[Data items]
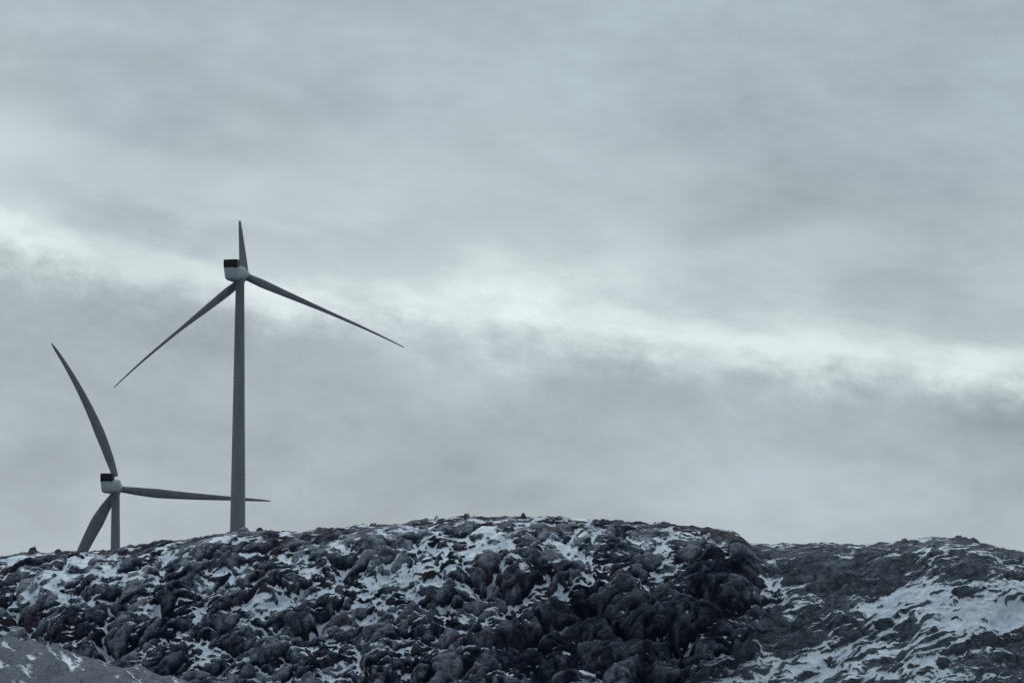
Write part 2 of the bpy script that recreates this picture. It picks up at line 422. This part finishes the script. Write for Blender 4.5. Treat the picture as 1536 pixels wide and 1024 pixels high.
bse=N.m('ADD',bse,N.m('MULTIPLY',N.m('SUBTRACT',cD,.5),.065))
lg=N.m('MULTIPLY',N.mr(az,1.,-9.),N.mr(N.m('ABSOLUTE',N.m('SUBTRACT',el,9.3)),3.,0.)); bse=N.m('ADD',bse,N.m('MULTIPLY',lg,.07))
bse=N.m('MAXIMUM',bse,.1)
tint=N.n('ShaderNodeVectorMath',operation='SCALE'); tint.inputs[0].default_value=(.845,1.0,1.10); N.put(tint.inputs['Scale'],bse)
cc=N.mix(N.m('MINIMUM',band,.95),tint.outputs[0],(.82,.91,.91))
bk=N.m('MAXIMUM',N.mr(y,-.5,.4,.58,1.),N.mr(z,.35,.9,0.,1.))
zen=N.mr(z,.3,.9,1.,1.5)
sc2=N.n('ShaderNodeVectorMath',operation='SCALE'); t.links.new(cc,sc2.inputs[0]); N.put(sc2.inputs['Scale'],N.m('MULTIPLY',bk,zen))
b2=N.n('ShaderNodeBackground'); t.links.new(sc2.outputs[0],b2.inputs[0]); b2.inputs[1].default_value=1.
mx=N.n('ShaderNodeMixShader'); mx.inputs[0].default_value=.97
t.links.new(bg.outputs[0],mx.inputs[1]); t.links.new(b2.outputs[0],mx.inputs[2]); t.links.new(mx.outputs[0],out.inputs[0])

ld=bpy.data.lights.new("sun",'SUN'); ld.energy=.9; ld.angle=math.radians(14); ld.color=(1,.96,.9)
lo=bpy.data.objects.new("sun",ld); sc.collection.objects.link(lo)
a=math.radians(SUN_AZ);e_=math.radians(SUN_EL)
lo.rotation_euler=Vector((math.sin(a)*math.cos(e_),math.cos(a)*math.cos(e_),math.sin(e_))).to_track_quat('Z','Y').to_euler()
lo.location=(0,0,100)

cd=bpy.data.cameras.new("camera"); cd.lens=100; cd.sensor_width=36; cd.clip_end=20000; cd.clip_start=.1
cam=bpy.data.objects.new("camera",cd); sc.collection.objects.link(cam); cam.rotation_euler=(math.radians(90)+PITCH,0,0)
sc.camera=cam
sc.view_settings.view_transform='Standard'; sc.view_settings.look='None'; sc.view_settings.exposure=0
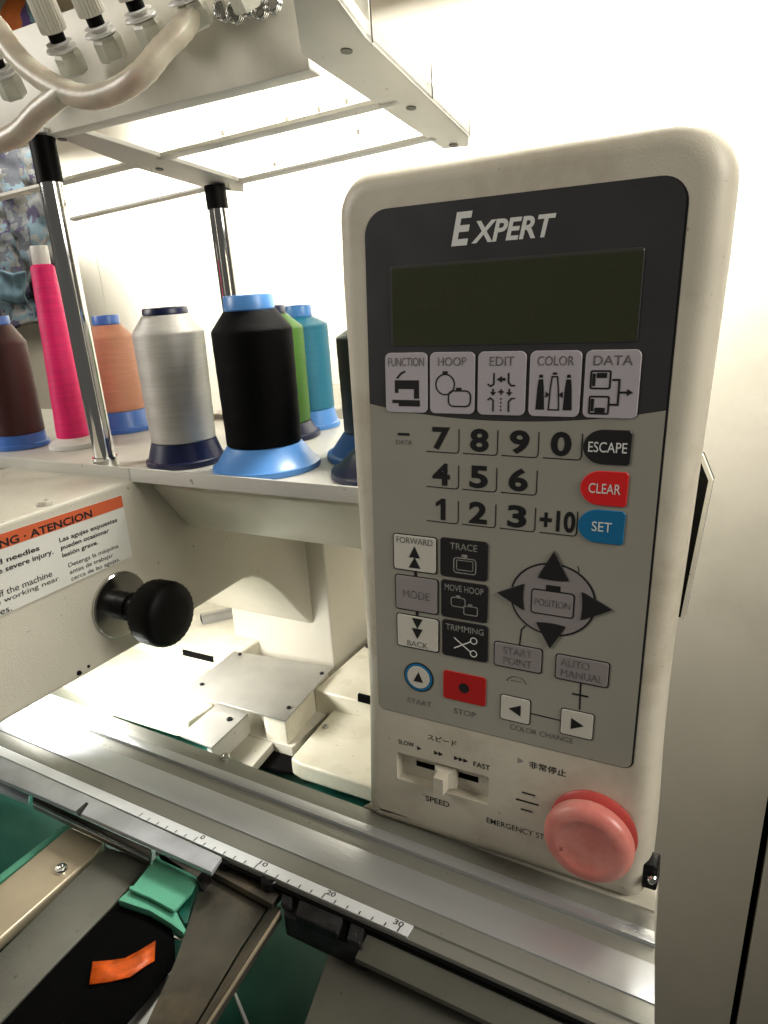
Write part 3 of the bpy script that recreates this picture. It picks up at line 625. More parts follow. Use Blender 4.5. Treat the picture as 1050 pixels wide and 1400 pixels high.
# ================================================================== SPOOLS
def spool(Y, cx_px, cy_px, rb, r0, rtop, zs, tm, capm, basem, label, rcap, rflare=None, cone=None, loc_x=None):
    """zs = z of base top, body top, shoulder, cap top"""
    x = loc_x if loc_x is not None else onY(cx_px, cy_px, Y).x
    zb, zsh, zbt, zc = zs; z0 = TZ + 0.0004
    q_ = Y / math.hypot(x, Y) * 1.02; r0 *= q_; rtop *= q_; rcap *= q_; rflare = rflare and rflare * q_
    zb = 1.4 - (1.4 - zb) * (Y - r0) / Y
    t = thing('thread_spool', (x, Y, z0), label, 'thread spool', 'thread spools on the shelf')
    c = V((x, Y, 0))
    rf = rflare or rb
    MB().lathe([(rf, z0), (rf * 1.01, z0 + 0.0015), (rf * 1.0, z0 + 0.0045), (rf * 0.94, z0 + 0.0055), (r0 * 1.0, zb), (r0 * 0.9, zb + 0.001)], c, n=56).build('base_flange', capm if basem is None else basem, t, smooth=35)
    core = [(rcap * 0.98, zbt - 0.004), (rcap * 0.98, zbt + 0.0005), (rcap * 1.02, zbt + 0.001), (rcap, zc - 0.0012), (rcap * 0.96, zc), (rcap * 0.74, zc), (rcap * 0.70, zc - 0.004), (0.001, zc - 0.005)]
    MB().lathe(core, c, n=48).build('core_cap', capm, t, smooth=35)
    N_ = 44; body = [(r0 * 0.9, zb - 0.001), (r0, zb + 0.0012)]
    for k in range(1, N_):
        s_ = k / N_; z = zb + (zsh - zb) * s_
        body.append((r0 + (rtop - r0) * s_ + 0.00008 * math.sin(k * 0.7), z))
    body += [(rtop, zsh), (rtop * 0.985, zsh + 0.0015)]
    for k in range(1, 7):
        s_ = k / 6; body.append((rtop * 0.985 + (rcap * 1.06 - rtop * 0.985) * s_, zsh + 0.0015 + (zbt - zsh - 0.0015) * s_))
    body.append((rcap * 0.9, zbt + 0.0003))
    b = MB(); b.lathe(body, V((0, 0, 0)), n=72)
    me_o = mesh('thread_winding', [v + c for v in b.v], b.f, tm, t, smooth=50)
    # object coordinates centred on the axis
    return t
def zz(px, py, Y): return onY(px, py, Y).z
T = {k: thread_mat(k + ' thread', c, spec=0.08 if k == 'black' else 1.0 if k == 'silver' else 0.4, rough=0.36 if k == 'silver' else 0.5 if k == 'black' else 0.38, metal=0.3 if k == 'silver' else 0.0) for k, c in dict(maroon=(0.045, 0.006, 0.006), pink=(0.90, 0.012, 0.17), orange=(0.58, 0.27, 0.17), silver=(0.56, 0.54, 0.50), black=(0.0012, 0.0012, 0.0016), green=(0.05, 0.17, 0.008), teal=(0.008, 0.17, 0.27), forest=(0.012, 0.035, 0.03)).items()}
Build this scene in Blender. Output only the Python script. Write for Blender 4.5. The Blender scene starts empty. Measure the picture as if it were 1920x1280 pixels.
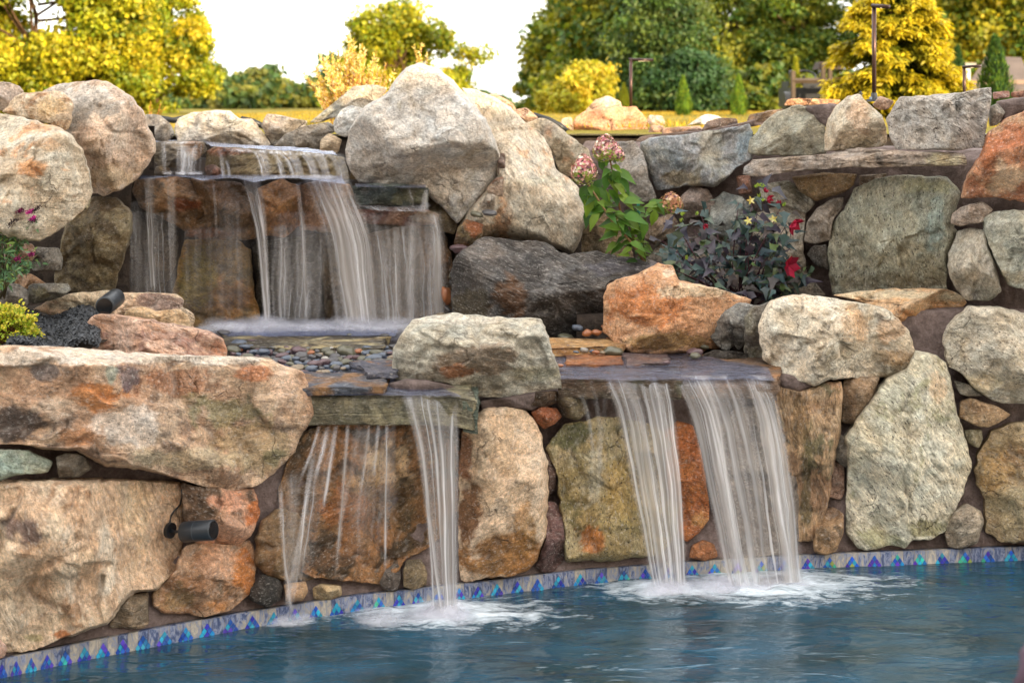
import bpy, math, random
import numpy as np
from mathutils import Vector
R = math.radians
random.seed(7)
rng = np.random.default_rng(11)
SC = bpy.context.scene
COL = SC.collection

# ---------------------------------------------------------------- camera
CZ = 3.1            # eye height above the pool water, metres
F = 2667.0          # 50 mm lens on a 1920 px wide picture
HZ = 190.0          # height of the horizon in the photograph
cd = bpy.data.cameras.new('camera')
cam = bpy.data.objects.new('camera', cd)
COL.objects.link(cam)
cam.location = (0, 0, CZ)
cam.rotation_euler = (R(90), 0, 0)
cd.lens = 50.0
cd.sensor_width = 36.0
cd.shift_y = -(640 - HZ) / 1920.0
cd.clip_start = 0.1
cd.clip_end = 2000
cd.dof.use_dof = True
cd.dof.focus_distance = 9.4
cd.dof.aperture_fstop = 1.8
SC.camera = cam

# ---------------------------------------------------------------- sky and sun
SUN_EL, SUN_AZ = 16.0, 145.0        # azimuth clockwise from the viewing direction
w = bpy.data.worlds.new('World')
SC.world = w
w.use_nodes = True
nt = w.node_tree
nt.nodes.clear()
sky = nt.nodes.new('ShaderNodeTexSky')
sky.sky_type = 'NISHITA'
sky.sun_disc = False
sky.sun_elevation = R(SUN_EL)
sky.sun_rotation = R(SUN_AZ)
sky.air_density = 1.0
sky.dust_density = 2.5
# thin bright high cloud over the whole sky
tc = nt.nodes.new('ShaderNodeTexCoord')
cn = nt.nodes.new('ShaderNodeTexNoise')
cn.inputs['Scale'].default_value = 2.2
cn.inputs['Detail'].default_value = 6
nt.links.new(tc.outputs['Generated'], cn.inputs['Vector'])
cr = nt.nodes.new('ShaderNodeMapRange')
cr.inputs[1].default_value = 0.3; cr.inputs[2].default_value = 0.7
cr.inputs[3].default_value = 0.62; cr.inputs[4].default_value = 0.85
nt.links.new(cn.outputs['Fac'], cr.inputs[0])
mx = nt.nodes.new('ShaderNodeMix'); mx.data_type = 'RGBA'
nt.links.new(cr.outputs[0], mx.inputs[0])
nt.links.new(sky.outputs[0], mx.inputs[6])
mx.inputs[7].default_value = (7.3, 7.05, 6.75, 1)
bg = nt.nodes.new('ShaderNodeBackground')
bg.inputs['Strength'].default_value = 0.13
nt.links.new(mx.outputs[2], bg.inputs['Color'])
wo = nt.nodes.new('ShaderNodeOutputWorld')
nt.links.new(bg.outputs[0], wo.inputs[0])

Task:
Begin at the first line of the data above and repeat each line exactly, stopping after the line containing "lo.location=(0,0,100)". Omit the pictures.

Result of this task:
Write part 2 of the bpy script that recreates this picture. It picks up at line 422. This part finishes the script. Write for Blender 4.5. Treat the picture as 1536 pixels wide and 1024 pixels high.
bse=N.m('ADD',bse,N.m('MULTIPLY',N.m('SUBTRACT',cD,.5),.065))
lg=N.m('MULTIPLY',N.mr(az,1.,-9.),N.mr(N.m('ABSOLUTE',N.m('SUBTRACT',el,9.3)),3.,0.)); bse=N.m('ADD',bse,N.m('MULTIPLY',lg,.07))
bse=N.m('MAXIMUM',bse,.1)
tint=N.n('ShaderNodeVectorMath',operation='SCALE'); tint.inputs[0].default_value=(.845,1.0,1.10); N.put(tint.inputs['Scale'],bse)
cc=N.mix(N.m('MINIMUM',band,.95),tint.outputs[0],(.82,.91,.91))
bk=N.m('MAXIMUM',N.mr(y,-.5,.4,.58,1.),N.mr(z,.35,.9,0.,1.))
zen=N.mr(z,.3,.9,1.,1.5)
sc2=N.n('ShaderNodeVectorMath',operation='SCALE'); t.links.new(cc,sc2.inputs[0]); N.put(sc2.inputs['Scale'],N.m('MULTIPLY',bk,zen))
b2=N.n('ShaderNodeBackground'); t.links.new(sc2.outputs[0],b2.inputs[0]); b2.inputs[1].default_value=1.
mx=N.n('ShaderNodeMixShader'); mx.inputs[0].default_value=.97
t.links.new(bg.outputs[0],mx.inputs[1]); t.links.new(b2.outputs[0],mx.inputs[2]); t.links.new(mx.outputs[0],out.inputs[0])

ld=bpy.data.lights.new("sun",'SUN'); ld.energy=.9; ld.angle=math.radians(14); ld.color=(1,.96,.9)
lo=bpy.data.objects.new("sun",ld); sc.collection.objects.link(lo)
a=math.radians(SUN_AZ);e_=math.radians(SUN_EL)
lo.rotation_euler=Vector((math.sin(a)*math.cos(e_),math.cos(a)*math.cos(e_),math.sin(e_))).to_track_quat('Z','Y').to_euler()
lo.location=(0,0,100)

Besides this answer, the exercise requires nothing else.